Entretien avec Didier Fassin
Il n’aura fallu qu’un an à Israël pour assouvir sa soif de vengeance contre l’enclave de Gaza, pour en faire un immense champ de ruines, après lui avoir infligé son joug cruel pendant 16 années d’un blocus illégal et inhumain.
Il n’aura fallu qu’un an à Israël pour se rendre coupable d’un massacre de masse qui réunit toutes les conditions d’un génocide contemporain, que rien n’a arrêté, ni sa qualification comme tel par la Cour pénale internationale (CPI), ni les appels onusiens réitérés au cessez-le-feu.
Dans son dernier ouvrage édifiant
« Une étrange défaite. Sur le consentement à l’écrasement de Gaza », La Découverte, Didier Fassin, professeur au prestigieux Collège de France, où il est titulaire de la chaire « Questions morales et enjeux politiques dans les sociétés contemporaines», analyse ce «
consentement à l’écrasement de Gaza, cet acquiescement à sa dévastation et au massacre de sa population par l’Etat d’Israël » qui ajoutent à l’horreur de la tragédie humaine subie par les Gazaouis. Auteur prolifique, cet universitaire de renom, qui enseigne également à l’Institute for Advanced Study de Princeton et à l’École des hautes études en sciences sociales, a accepté de répondre aux questions d’Oumma.
Vous expliquez que l’objectif de votre ouvrage est de « résister au double fléau de la censure et de l’autocensure » en contribuant à la liberté d’expression critique. Comment ces mécanismes de censure et d’autocensure se manifestent-ils spécifiquement dans le contexte de Gaza ?
La censure prend différentes formes. Il y a l’interdiction d’événements scientifiques, culturels ou politiques. Il y a la répression des manifestations de rue et des occupations de campus universitaires. Il y a la dénonciation des étudiants par leur institution et la stigmatisation des professeurs par leurs collègues.
Rappeler l’histoire qui a précédé le 7 octobre, critiquer la violence des représailles à Gaza, et même demander un cessez-le-feu ont longtemps été dénoncés comme antisémites, voire comme des incitations à la haine ou apologies du terrorisme. Avec la censure, vient l’auto-censure. Une enquête internationale a montré que plus de huit spécialistes du Moyen-Orient sur dix ont fait le choix de ne pas s’exprimer sur le sujet à cause des sanctions qu’ils encouraient.

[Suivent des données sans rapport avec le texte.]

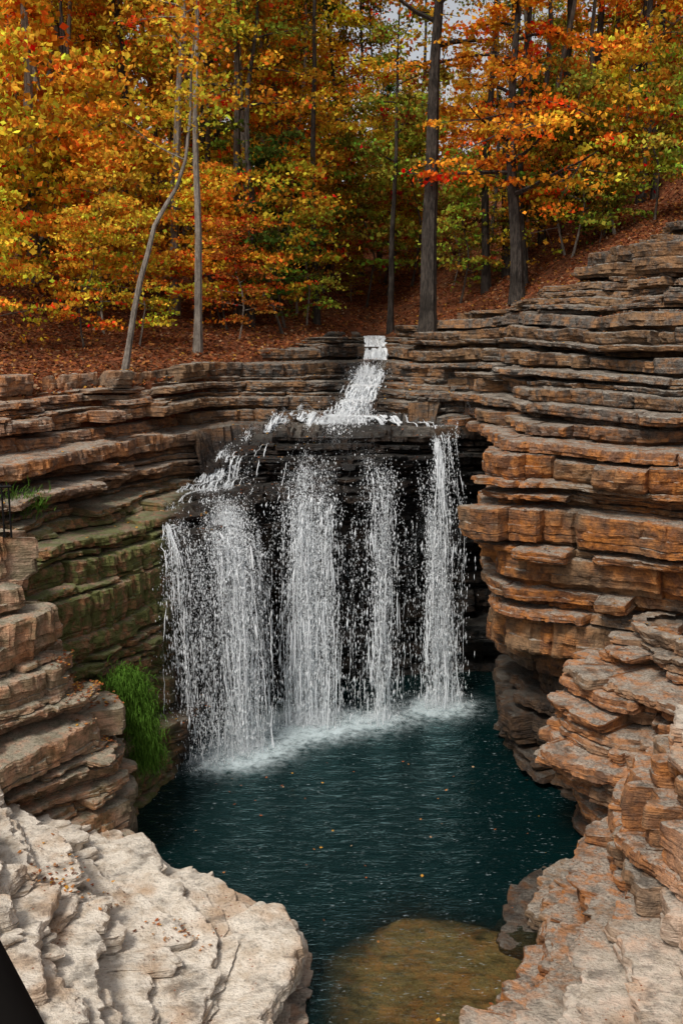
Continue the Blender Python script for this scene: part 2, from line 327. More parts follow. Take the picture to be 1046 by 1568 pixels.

Le cas des grands médias occidentaux est intéressant, car il associe les deux logiques. D’un côté, les rédactions ont imposé un langage et une lecture des faits, invitant des politiciens et des militaires israéliens, mais ne donnant jamais à entendre des voix palestiniennes. De l’autre, les journalistes eux-mêmes, anticipant les critiques ou redoutant des sanctions, ont évité de montrer les exactions de l’armée israélienne et les souffrances du peuple palestinien. Il faut donc dire l’importance des médias indépendants, comme
+972 en Israël,
The Intercept et
Mondoweiss aux États-Unis,
L’Humanité,
Blast et
OrientXXI en France, entre autres, ainsi que des médias non-occidentaux, comme Al Jazeera, qui ont pu informer le public hors de ces pressions politiques et idéologiques.
Vous mentionnez que « le consentement à l’écrasement de Gaza a créé une immense faille dans l’ordre moral du monde » et évoquez deux distinctions nécessaires autour de la notion de consentement. Quelles sont ces distinctions ?
On peut consentir passivement, en laissant faire, ou bien activement, en apportant son soutien. Le refus de la plupart des pays occidentaux de demander un cessez-le-feu, alors que les massacres se déroulaient à Gaza, et l’absence de dénonciations de la destruction des universités et des assassinats de professeurs par les établissements d’enseignement supérieur relèvent du consentement passif.
Les déplacements des responsables politiques occidentaux pour assurer le gouvernement israélien de leur soutien sans réserve et les envois d’armes directement ou indirectement destinées à la dévastation des infrastructures et à l’écrasement des populations palestiniennes manifestent un consentement actif.